La bataille des bases
Le résultat du 3 novembre 2020 aura des répercussions dans le monde entier. Conflits commerciaux avec la Chine et l’Union européenne, avenir de l’Otan, engagement américain au Moyen-Orient et en Afghanistan, impasse nord-coréenne, accord de Paris sur le climat: tous ces thèmes brûlants subiront l’impact de la prolongation ou non du programme phare de M. Trump: «L’Amérique d’abord». Mais impossible aujourd’hui de prévoir avec certitude l’issue d’une joute électorale qui verra se déchaîner les passions, les éclats ou… les coups bas dans une pays ultra-polarisé. Si on se fie aux sondages, Donald Trump est à la traîne de ses principaux rivaux démocrates, avec une cote de popularité oscillant autour de 40%. Mais ce même homme n’avait-il pas déjoué les pronostics de façon spectaculaire en battant Hillary Clinton en 2016 ? Un exploit qu’il pourrait rééditer en adoptant la même tactique qu’à l’époque: parier sur une mobilisation de sa base électorale pour conquérir quelques Etats-clé lui permettant d’obtenir une majorité de grands électeurs, et remporter le scrutin indirect tout en perdant la majorité populaire. Avec des votants fermement campés sur leurs positions, il ne faut pas s’attendre à des transferts massifs de voix, estime Charles Franklin, directeur de l’institut Marquette Law School Poll. «Le soutien pour le président est intense au sein de sa base, et l’opposition (au président) est encore plus intense», analyse-t-il. Dans ces conditions, il faudra selon lui observer la seule frange de l’électorat susceptible de virer de bord, celle qui dit «un peu approuver» la politique présidentielle.

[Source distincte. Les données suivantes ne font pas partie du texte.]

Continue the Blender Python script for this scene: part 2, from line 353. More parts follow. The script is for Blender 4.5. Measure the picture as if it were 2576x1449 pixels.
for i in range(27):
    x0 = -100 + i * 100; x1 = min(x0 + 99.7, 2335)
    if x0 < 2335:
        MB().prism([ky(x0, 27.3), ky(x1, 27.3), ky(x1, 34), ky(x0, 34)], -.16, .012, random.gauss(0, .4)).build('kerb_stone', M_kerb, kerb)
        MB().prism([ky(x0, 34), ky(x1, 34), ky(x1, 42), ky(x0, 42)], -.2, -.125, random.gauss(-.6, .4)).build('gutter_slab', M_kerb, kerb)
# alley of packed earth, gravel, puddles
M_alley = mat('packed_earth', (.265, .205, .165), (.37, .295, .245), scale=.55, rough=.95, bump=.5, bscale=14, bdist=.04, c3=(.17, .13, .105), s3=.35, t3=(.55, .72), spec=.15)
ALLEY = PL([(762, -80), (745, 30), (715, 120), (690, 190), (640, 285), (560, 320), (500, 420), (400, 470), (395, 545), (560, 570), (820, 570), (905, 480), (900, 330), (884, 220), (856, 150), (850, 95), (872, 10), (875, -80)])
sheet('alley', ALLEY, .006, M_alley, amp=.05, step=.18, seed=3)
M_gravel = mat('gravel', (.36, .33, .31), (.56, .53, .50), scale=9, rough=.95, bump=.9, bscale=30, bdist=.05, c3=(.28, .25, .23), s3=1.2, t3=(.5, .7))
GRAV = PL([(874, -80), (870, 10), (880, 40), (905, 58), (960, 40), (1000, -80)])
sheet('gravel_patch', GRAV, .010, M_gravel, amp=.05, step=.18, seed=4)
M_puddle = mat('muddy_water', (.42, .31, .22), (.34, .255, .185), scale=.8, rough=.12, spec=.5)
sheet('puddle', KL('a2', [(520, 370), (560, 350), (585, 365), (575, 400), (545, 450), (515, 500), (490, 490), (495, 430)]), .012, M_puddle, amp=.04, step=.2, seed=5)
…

La question de «l’impeachment»
Mais l’actuelle procédure d’»impeachment» engagée au Congrès pour mettre en accusation le 45e président des Etats-Unis pourrait rebattre toutes les cartes. Donald Trump se voit reprocher d’avoir encouragé une puissance étrangère –l’Ukraine– à recueillir d’éventuels éléments défavorables sur Joe Biden. Si la Chambre des représentants –à majorité démocrate– vote la mise en accusation formelle du président, il reviendra au Sénat –à majorité républicaine– d’en instruire le procès. Une destitution apparaît donc pour l’heure peu probable. Restera la marque d’infamie de l’impeachment. Au pays de la politique spectacle, une foule d’autres sujets sont susceptibles d’alimenter l’énorme machine médiatique durant cette année rythmée par les débats, les primaires et les incontournables conventions des partis. Les démocrates choisiront-ils la sénatrice Elizabeth Warren, dont la remise à plat de l’économie qu’elle prône effraie les modérés, ou bien vont-ils plébisciter le plus consensuel mais moins dynamique Joe Biden ? Autre question de plus en plus sur les lèvres: Donald Trump accepterait-il son éventuelle défaite, lui qui estime jouir d’une impunité constitutionnelle et qualifie de «coup d’Etat» la procédure ouverte à son encontre par des élus du Congrès. La présidentielle 2020 sera la plus risquée depuis un demi-siècle, avance M. Lichtman.